Ainsi, on m'a parfois demandé comment j'étais venue, si c'était en voiture...
Parler de la France, en raconter les habitudes de vie, la situer, et inciter à un échange de même nature sur le Pérou et sa culture peut servir de fond à la correspondance, pas toujours facile quand on n'a pa rencontré l'autre. Cela poussera peut-être, de plus, les enfants à rechercher des informations sur leur propre pays, ce qui les enrichira.
Nous pouvons nous réjouir de la création de cette association et de ses résultats. Plusieurs familles m'ont dit que cela avait changé leur vie, celle de leurs enfants. Ainsi Lisbeth, fille de Giovanna, qui peut faire des études d'aide soignante, ce qui serait impossible sans le soutien de l'association. Elle m'a confié avoir dormi sur un banc, quand elle était enfant, et à présent elle se réjouit d'avoir son lit, offert par Amitié France-Pérou.

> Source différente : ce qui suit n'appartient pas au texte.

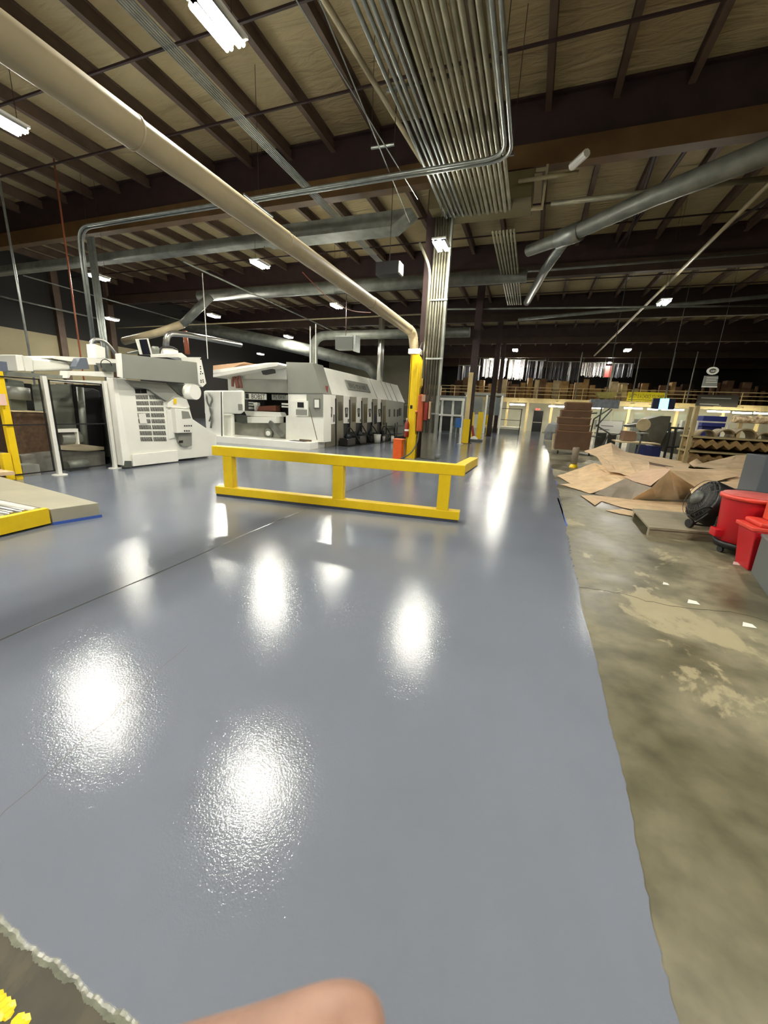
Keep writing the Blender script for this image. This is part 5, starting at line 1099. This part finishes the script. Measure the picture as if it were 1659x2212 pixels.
# drum fan
fc = at(1534, 1087, y=6.75)
t = thing('drum_fan', 'black tilted drum fan on a wheeled stand beside the red bin', 'fan', (fc.x, fc.y, .135))
ax = Vector((-.93, -.12, .36)).normalized()
R0 = .295
obj('shroud', MB().lathe(fc, [(R0, -.13), (R0+.015, -.12), (R0+.015, .1), (R0, .12), (R0-.02, .12), (R0-.02, -.13)], 32, ax), BLK, t, smooth=True)
g = MB()
u = ax.orthogonal().normalized(); v = ax.cross(u)
for k in range(24):
    a0 = 2*PI*k/24
    e = u*math.cos(a0)+v*math.sin(a0)
    g.tube([fc+ax*.18+e*.06, fc+ax*.17+e*.2, fc+ax*.12+e*R0], .004, 4)
for r in (.1, .2, .28):
    g.tube([fc+ax*(.175)+(u*math.cos(2*PI*k/24)+v*math.sin(2*PI*k/24))*r for k in range(25)], .004, 4, cap=False)
obj('front_grille', g, mat('fan_wire', (60, 62, 60), .4), t)
obj('rear_guard', MB().lathe(fc, [(R0-.03, .0), (.25, .14), (.1, .17)], 28, ax), mat('fan_back', (38, 39, 37), .5), t, smooth=True)
obj('motor', MB().lathe(fc, [(.1, .1), (.1, .22), (.05, .25)], 18, ax), MACHD, t, smooth=True)
z0 = .135
lf = fc + Vector((-.22, -.2, 0)); 
w1 = at(1487, 1141, y=6.5)
obj('stand', MB().tube([fc+u*R0*.0+Vector((-.1, -.3, -.1)), Vector((w1.x+.05, w1.y, .2))], .014, 8).tube([fc+Vector((.0, -.34, -.12)), Vector((fc.x-.02, fc.y-.38, .16)), Vector((fc.x+.35, fc.y-.36, .16))], .014, 8, bend=.05).tube([Vector((w1.x+.05, w1.y, .19)), Vector((fc.x+.3, fc.y-.2, .18))], .012, 8).tube([Vector((fc.x+.3, fc.y-.2, .18)), fc+Vector((.2, -.1, -.2))], .014, 8), BLK, t)
obj('wheel', MB().lathe((w1.x, w1.y, .2), [(.06, -.025), (.065, 0), (.06, .025)], 18, (1, .4, 0)), BLK, t, smooth=True)
obj('handle', MB().tube([fc+ax*.1+u*R0*.8+v*R0*.6, fc+ax*.2+u*R0*.9+v*R0*.6, fc+ax*.2+u*R0*.95+v*R0*-.3, fc+ax*.1+u*R0*.9-v*R0*.35], .012, 8, bend=.05), BLK, t)

# red round bin on dolly
bx_, by_ = 2.7, 5.95
t = thing('red_round_bin', 'red round waste bin standing on a black wheeled dolly', 'bin', (bx_, by_, .14))
obj('body', MB().lathe((bx_, by_, .15), [(.25, 0), (.27, .02), (.305, .56), (.305, .58)], 32), RED, t, smooth=True)
obj('rim', MB().lathe((bx_, by_, .15), [(.30, .545), (.33, .55), (.33, .595), (.29, .6)], 32), REDL, t, smooth=True)
obj('lid', MB().lathe((bx_, by_, .15), [(.315, .595), (.3, .615), (.1, .63), (.02, .63)], 32), mat('dusty_red_lid', (178, 84, 80), .5), t, smooth=True)
obj('handle', MB().box((bx_-.34, by_-.1, .2), (bx_-.25, by_+.06, .3)), RED, t, bevel=.01)
t = thing('bin_dolly', 'black round dolly with casters under the red bin', 'dolly', (bx_, by_, 0))
obj('ring', MB().lathe((bx_, by_, .08), [(.27, 0), (.29, .07), (.26, .08), (.2, .07)], 28), BLK, t, smooth=True)
for k in range(5):
    a0 = 2*PI*k/5 + .9
    c = obj('caster', MB().lathe((bx_+.23*math.cos(a0), by_+.23*math.sin(a0), .04), [(.038, -.015), (.038, .015)], 14, (1, .5, 0)), BLK, t)
# dark bin behind, tall grey cabinet at the edge
p = at(1622, 1062, y=7.4)
t = thing('dark_grey_bin', 'dark grey bin behind the red round bin', 'bin', (3.35, 7.4, 0))
obj('body', MB().lathe((3.25, 7.35, 0), [(.2, 0), (.24, .58), (.24, .6)], 24), GREYB, t, smooth=True)
obj('rim', MB().lathe((3.25, 7.35, .56), [(.24, 0), (.27, 0), (.27, .05), (.24, .05)], 24), mat('dark_slate', (56, 64, 72), .5), t, smooth=True)
a = at(1655, 986, y=7.8); b = at(1655, 986, y=7.8)
single('blue_grey_cabinet', MB().box((a.x, 7.8, 0), (a.x+1.0, 8.4, b.z)), mat('slate_cabinet', (86, 92, 100), .5), 'blue-grey cabinet cut by the right edge behind the bins', 'cabinet', bevel=.01)
# square red bin + grey bin at the right edge
t = thing('square_red_bin', 'square red bin with lid at the right edge beyond the grey bin', 'bin', (2.7, 5.0, 0))
obj('body', MB().add([(2.5, 5.24, 0), (2.92, 5.24, 0), (2.92, 5.54, 0), (2.5, 5.54, 0), (2.46, 5.22, .46), (2.96, 5.22, .46), (2.96, 5.6, .46), (2.46, 5.6, .46)], [(0,3,2,1), (4,5,6,7), (0,1,5,4), (1,2,6,5), (2,3,7,6), (3,0,4,7)]), RED, t, bevel=.01)
obj('rim', MB().box((2.43, 5.215, .455), (2.99, 5.61, .5)), REDL, t, bevel=.01)
obj('lid', MB().box((2.5, 5.24, .5), (2.97, 5.6, .555)), REDL, t, bevel=.02)
single('orange_carton', MB().box((2.64, 5.27, .556), (2.94, 5.56, .78)), mat('orange_red_card', (204, 70, 36), .6), 'orange-red box standing on the lid of the square red bin', 'box', bevel=.01)
t = thing('square_grey_bin', 'dark grey box bin at the right edge in front of the square red bin', 'bin', (2.7, 4.4, 0))
obj('body', MB().prism([(2.51, 5.19, 0), (2.31, 4.35, 0), (2.9, 4.2, 0), (3.1, 5.05, 0)], (0, 0, .42)), GREYB, t, bevel=.008)
obj('rim', MB().prism([(2.50, 5.20, .42), (2.30, 4.34, .42), (2.91, 4.19, .42), (3.11, 5.06, .42)], (0, 0, .03)), GREYB, t, bevel=.008)
for k, ((px, py), s_, lab) in enumerate([((1596, 1219), .07, 'white scrap of paper beside the red bin dolly'), ((1497, 1302), .05, 'small pale scrap on the crack in the bare floor'), ((1617, 1352), .05, 'folded white scrap near the right edge'), ((1438, 1262), .03, 'tiny scrap on the bare floor')]):
    p = at(px, py, z=.004); single('paper_scrap', MB().add([(p.x-s_, p.y-s_*.5, .003), (p.x+s_, p.y-s_*.3, .003), (p.x+s_*.7, p.y+s_*.6, .012), (p.x-s_*.6, p.y+s_*.5, .02)], [(0, 1, 2, 3)]), WHITE, lab, 'scrap')

# ============================================================ FINGERTIP OF THE PERSON HOLDING THE CAMERA
def cam_pt(px, py, dep): return at(px, py, d=dep)
D = .085
def skinned(name, pts, edges, radii, m):
    me = bpy.data.meshes.new(name); me.from_pydata([tuple(p) for p in pts], edges, []); me.update(); me.materials.append(m)
    o = bpy.data.objects.new(name, me); C.objects.link(o)
    s = o.modifiers.new('skin', 'SKIN')
    for i, r in enumerate(radii): me.skin_vertices[0].data[i].radius = (r, r)
    me.skin_vertices[0].data[0].use_root = True
    s.use_smooth_shade = True
    u_ = o.modifiers.new('sub', 'SUBSURF'); u_.levels = u_.render_levels = 3
    return o
pts = [cam_pt(-300, 2900, .13), cam_pt(60, 2560, .11), cam_pt(330, 2370, .09), cam_pt(590, 2300, D), cam_pt(750, 2236, D), cam_pt(835, 2275, D)]
# palm and the four other fingers, below the frame
fing = []
edges = [(0, 1), (1, 2), (2, 3), (3, 4), (4, 5)]; rad = [.026, .017, .0105, .0100, .0104, .0075]
base_i = 0
for k in range(4):
    q0 = len(pts); o0 = 60*k
    pts += [cam_pt(-100+200*k, 3000+40*k, .15), cam_pt(150+180*k, 2850+30*k, .17), cam_pt(330+170*k, 2800, .2)]
    edges += [(0, q0) if k == 0 else (q0-3, q0), (q0, q0+1), (q0+1, q0+2)]; rad += [.011-.0005*k, .0085, .007]
pr_ = skinned('person', pts, edges, rad, SKIN)
tag(pr_, 'blurred bare fingertip of the person holding the camera, at the bottom edge', 'person')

Jean Ziegler a dit “Tout enfant qui meurt de faim dans le monde d'aujourd'hui a été assassiné”.
Au Pérou, les gens ne meurent pas de faim. Mais ils souffrent de carences alimentaires, par défaut d'informations sanitaires et nutritionnelles suffisantes, et parce que les denrées sont, comme partout dans le monde, de plus en plus chères. Les parrainages permettent donc aux enfants qui en bénéficient de manger au moins une fois par jour relativement correctement, et les projets plus globaux de l'association, tels que celui lié à l'amélioration du local de la cantine, permettent à tous d'en bénéficier.
Il y aurait encore beaucoup à dire, à partager sur les rencontres faites cet été, si enrichissantes pour moi, mais je dirais que le meilleur conseil que j'aie à vous donner, c'est d'aller vous-même à leur rencontre. Ce sont de tels moments de bonheur partagé que s'asseoir avec eux pour boire “un mate” ou jouer avec les enfants.
En ce qui concerne Hernaldo, très timide au départ, n'osant pas me regarder, me parler, il s'est peu à peu ouvert et les gens qui le cotoient m'ont dit ne pas le reconnaître. Il a pris de l'assurance, et il la garde, apparemment, depuis.
Rien que pour cela, ça valait le coup... de tête et de coeur.